Frutura, a global sales and marketing platform in premium fruit, says Peru-based Agrícola Don Ricardo, or ADR, has become the first Certified B Corp company in the Frutura family, demonstrating its commitment to sustainability.
Frutura also released its inaugural impact statement, presenting the platform’s sustainability vision, objectives and baseline data that will serve as an important accountability tool to measure progress.
ADR’s achievement of B Corp certification is one way Frutura is demonstrating its commitment to impact, the company said. While ADR is the first Frutura enterprise to achieve this honor, Frutura LLC and other Frutura companies are working to attain B Corp certification in 2025.
“I lay credit for ADR’s sustainability culture at the feet of ADR’s founder and board chair, Ricardo Briceño — a true visionary,” said Frutura CEO David Krause. “When I first visited Ricardo, he took me around to see the scale and scope of ADR’s sustainability work. I can tell you, it was humbling. All Frutura companies have enjoyed the benefit of ADR’s head start in impact.”

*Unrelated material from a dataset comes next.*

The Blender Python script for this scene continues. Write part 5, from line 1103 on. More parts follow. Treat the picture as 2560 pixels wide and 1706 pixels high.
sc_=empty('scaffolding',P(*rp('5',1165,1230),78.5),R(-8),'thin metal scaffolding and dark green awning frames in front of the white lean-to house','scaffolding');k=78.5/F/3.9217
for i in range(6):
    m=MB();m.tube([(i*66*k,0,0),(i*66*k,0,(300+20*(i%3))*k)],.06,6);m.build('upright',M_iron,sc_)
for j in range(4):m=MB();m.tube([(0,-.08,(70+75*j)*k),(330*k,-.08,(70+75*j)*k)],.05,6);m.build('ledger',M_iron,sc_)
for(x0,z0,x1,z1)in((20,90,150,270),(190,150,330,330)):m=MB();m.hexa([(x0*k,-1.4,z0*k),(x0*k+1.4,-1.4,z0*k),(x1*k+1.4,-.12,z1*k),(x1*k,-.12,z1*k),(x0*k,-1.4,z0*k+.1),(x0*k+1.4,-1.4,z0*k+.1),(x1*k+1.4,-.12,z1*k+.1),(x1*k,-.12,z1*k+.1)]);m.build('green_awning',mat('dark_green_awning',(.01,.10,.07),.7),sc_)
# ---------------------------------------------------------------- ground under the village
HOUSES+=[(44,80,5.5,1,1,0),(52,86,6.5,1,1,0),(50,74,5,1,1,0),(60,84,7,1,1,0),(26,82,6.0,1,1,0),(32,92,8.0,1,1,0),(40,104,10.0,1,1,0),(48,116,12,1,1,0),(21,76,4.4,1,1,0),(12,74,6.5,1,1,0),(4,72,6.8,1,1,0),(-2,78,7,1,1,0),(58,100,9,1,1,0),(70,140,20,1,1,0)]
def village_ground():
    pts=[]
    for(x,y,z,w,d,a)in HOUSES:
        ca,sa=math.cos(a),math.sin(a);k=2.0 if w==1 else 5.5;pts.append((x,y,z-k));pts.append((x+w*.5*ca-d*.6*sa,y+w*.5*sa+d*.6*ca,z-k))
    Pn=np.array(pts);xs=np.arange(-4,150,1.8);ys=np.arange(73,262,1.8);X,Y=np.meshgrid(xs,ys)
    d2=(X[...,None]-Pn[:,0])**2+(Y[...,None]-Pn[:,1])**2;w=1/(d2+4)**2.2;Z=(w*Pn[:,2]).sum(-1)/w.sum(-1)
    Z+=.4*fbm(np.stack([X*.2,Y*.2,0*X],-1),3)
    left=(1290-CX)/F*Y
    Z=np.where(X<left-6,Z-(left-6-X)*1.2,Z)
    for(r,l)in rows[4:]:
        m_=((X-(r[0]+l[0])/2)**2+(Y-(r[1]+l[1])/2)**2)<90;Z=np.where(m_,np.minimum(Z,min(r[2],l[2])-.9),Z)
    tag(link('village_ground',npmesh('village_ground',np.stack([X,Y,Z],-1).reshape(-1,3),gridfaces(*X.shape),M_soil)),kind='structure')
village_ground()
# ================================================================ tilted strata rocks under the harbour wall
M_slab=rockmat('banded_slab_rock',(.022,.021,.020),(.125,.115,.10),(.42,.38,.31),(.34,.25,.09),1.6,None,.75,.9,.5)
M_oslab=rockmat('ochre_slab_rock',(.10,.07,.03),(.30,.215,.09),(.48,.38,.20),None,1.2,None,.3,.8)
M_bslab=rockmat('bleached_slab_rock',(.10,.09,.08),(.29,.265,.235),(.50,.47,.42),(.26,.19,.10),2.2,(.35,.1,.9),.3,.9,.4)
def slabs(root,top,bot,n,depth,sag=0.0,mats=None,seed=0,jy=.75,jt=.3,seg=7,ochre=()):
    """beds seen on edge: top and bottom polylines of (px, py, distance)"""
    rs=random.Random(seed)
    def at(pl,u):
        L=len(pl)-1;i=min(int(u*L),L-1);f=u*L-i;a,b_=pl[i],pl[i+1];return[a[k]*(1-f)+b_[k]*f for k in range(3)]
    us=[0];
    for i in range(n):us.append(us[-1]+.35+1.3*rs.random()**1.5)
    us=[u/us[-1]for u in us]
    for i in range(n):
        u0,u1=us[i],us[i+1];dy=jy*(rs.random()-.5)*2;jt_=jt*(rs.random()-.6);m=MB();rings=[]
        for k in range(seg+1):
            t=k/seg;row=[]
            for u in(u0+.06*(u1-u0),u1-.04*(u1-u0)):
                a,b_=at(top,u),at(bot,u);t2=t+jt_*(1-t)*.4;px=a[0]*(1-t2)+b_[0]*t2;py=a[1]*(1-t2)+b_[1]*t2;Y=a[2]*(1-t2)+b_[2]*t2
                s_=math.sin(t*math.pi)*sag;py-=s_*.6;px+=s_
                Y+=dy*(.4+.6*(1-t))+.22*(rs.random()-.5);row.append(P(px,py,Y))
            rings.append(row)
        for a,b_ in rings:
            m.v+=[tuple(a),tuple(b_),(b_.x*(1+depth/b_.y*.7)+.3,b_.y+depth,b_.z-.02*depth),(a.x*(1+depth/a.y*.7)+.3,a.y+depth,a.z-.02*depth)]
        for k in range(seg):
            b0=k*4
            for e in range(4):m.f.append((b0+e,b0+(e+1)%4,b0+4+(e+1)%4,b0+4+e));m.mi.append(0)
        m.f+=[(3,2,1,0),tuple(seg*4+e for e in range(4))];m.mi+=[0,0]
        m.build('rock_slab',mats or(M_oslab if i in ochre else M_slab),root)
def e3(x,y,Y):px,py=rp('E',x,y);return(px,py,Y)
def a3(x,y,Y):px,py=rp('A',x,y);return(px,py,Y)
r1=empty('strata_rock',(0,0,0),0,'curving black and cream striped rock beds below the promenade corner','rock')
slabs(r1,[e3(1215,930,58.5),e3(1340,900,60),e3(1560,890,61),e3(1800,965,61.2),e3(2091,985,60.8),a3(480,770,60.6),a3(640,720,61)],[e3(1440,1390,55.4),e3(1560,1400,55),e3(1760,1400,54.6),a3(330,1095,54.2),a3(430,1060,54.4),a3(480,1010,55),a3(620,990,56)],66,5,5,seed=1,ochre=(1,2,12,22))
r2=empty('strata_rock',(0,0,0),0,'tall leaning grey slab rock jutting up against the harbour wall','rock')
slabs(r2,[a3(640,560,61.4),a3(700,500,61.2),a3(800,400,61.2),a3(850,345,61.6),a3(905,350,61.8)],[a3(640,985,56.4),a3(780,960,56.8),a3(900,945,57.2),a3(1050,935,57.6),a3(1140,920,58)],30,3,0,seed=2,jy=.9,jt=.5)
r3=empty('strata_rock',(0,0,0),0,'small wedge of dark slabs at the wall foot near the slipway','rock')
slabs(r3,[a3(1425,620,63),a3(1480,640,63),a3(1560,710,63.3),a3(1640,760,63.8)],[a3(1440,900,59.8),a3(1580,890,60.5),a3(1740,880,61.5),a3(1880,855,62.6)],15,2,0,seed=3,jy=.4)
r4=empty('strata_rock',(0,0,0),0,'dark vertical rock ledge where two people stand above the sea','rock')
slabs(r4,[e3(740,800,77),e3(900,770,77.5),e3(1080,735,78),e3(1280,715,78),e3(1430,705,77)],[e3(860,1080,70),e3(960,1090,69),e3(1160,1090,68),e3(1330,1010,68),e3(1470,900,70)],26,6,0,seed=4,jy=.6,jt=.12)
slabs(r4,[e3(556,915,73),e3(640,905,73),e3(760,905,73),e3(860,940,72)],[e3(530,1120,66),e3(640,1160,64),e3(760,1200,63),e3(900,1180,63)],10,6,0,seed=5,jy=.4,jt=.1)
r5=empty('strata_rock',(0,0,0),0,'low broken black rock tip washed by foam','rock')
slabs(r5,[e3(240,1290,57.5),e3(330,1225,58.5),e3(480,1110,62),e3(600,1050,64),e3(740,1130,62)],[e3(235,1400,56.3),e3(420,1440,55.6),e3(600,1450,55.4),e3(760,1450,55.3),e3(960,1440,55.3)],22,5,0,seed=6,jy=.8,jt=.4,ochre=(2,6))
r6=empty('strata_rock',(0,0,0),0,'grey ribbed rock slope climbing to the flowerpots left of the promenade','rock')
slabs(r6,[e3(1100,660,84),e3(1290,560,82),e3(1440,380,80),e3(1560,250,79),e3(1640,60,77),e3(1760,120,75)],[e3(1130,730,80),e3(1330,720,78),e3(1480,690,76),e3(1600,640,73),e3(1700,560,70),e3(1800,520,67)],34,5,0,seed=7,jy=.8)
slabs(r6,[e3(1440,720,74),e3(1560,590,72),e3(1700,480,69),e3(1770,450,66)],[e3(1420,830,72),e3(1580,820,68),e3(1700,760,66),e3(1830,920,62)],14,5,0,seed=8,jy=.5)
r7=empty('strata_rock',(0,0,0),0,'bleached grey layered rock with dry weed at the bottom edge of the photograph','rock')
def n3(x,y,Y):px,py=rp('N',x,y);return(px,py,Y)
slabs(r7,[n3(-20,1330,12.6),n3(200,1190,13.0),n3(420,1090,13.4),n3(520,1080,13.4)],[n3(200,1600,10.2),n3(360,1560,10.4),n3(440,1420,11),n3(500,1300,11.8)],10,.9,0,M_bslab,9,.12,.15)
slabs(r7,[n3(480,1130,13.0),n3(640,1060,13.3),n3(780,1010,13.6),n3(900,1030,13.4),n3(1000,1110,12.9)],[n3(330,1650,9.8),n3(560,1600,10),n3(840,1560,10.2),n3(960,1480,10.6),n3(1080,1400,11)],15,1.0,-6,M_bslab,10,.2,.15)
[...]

Frutura said it has also been developing a platformwide sustainability management strategy and governance infrastructure. The company’s impact collaboration framework is managed by a team of sustainability specialists and senior leaders across business units. Baselines have been calculated around employee demographics, energy use and greenhouse gas emissions among multiple social and environmental metrics. The company says 2025 goals have been set and a performance-tracking methodology is in place. That said, Frutura acknowledges that much more work remains to be done in the journey to achieve their vision of being a “force for good.”
“Frutura was crafted to build a future of fruit that is global and sustainable,” said Frutura Vice President of Sustainability Jesse Last, who directs the platform’s impact efforts and was one of Frutura’s initial hires. “Being impact-driven was not an ‘add-on’ at Frutura. We were established to work toward finding sustainable solutions in large-scale farming. Frutura is a mission-driven company and sustainability is a priority mission. Period.”
Last says food safety is the foundation of sustainability, which includes soil health, biodiversity and efficient water use.
“We consider food safety to be the foundation,” Last said. “You can’t have sustainability without food safety. When we talk about practices, for example, if you’ve got good soil you can grow high-quality fruit. All of those activities — conserving the soil, adding compost — they’re going to be sustainable in the long term, and they’re going to provide a higher-quality food for the consumer.”
In addition to ADR’s new B Corp certification, Frutura says it has prioritized and made progress within several areas in their platform, including:
- Reducing waste — Frutura companies have collectively diverted nearly 60% of waste that might typically be sent to landfills, as well as almost 400,000 lbs of nutritious food donated to underserved communities in the regions where the company operates.
- Soil and biodiversity — Frutura has achieved 100% GlobalG.A.P. certification for the fruit grown on Frutura-owned and operated farms. This demonstrates the company’s commitment to food safety, integrated pest management and soil health.
- Renewable energy — Collectively, Frutura companies have now met 25% of their energy consumption usage with renewable energy. This includes hundreds of kilowatts of solar capacity across Chile and the U.S., with 200-plus more kilowatts coming online at Dayka & Hackett’s California packing facility next year.
- Climate stability — Frutura completed a greenhouse gas protocol-aligned footprint that includes Scopes 1, 2 and 3 emissions. Scope 3 emissions come from the platform’s value chain and represent over 90% of the total, meaning Frutura will collaborate with growers, packaging suppliers, logistics providers and retailers to reduce them. This footprint will serve as a baseline for reducing emissions in the years ahead.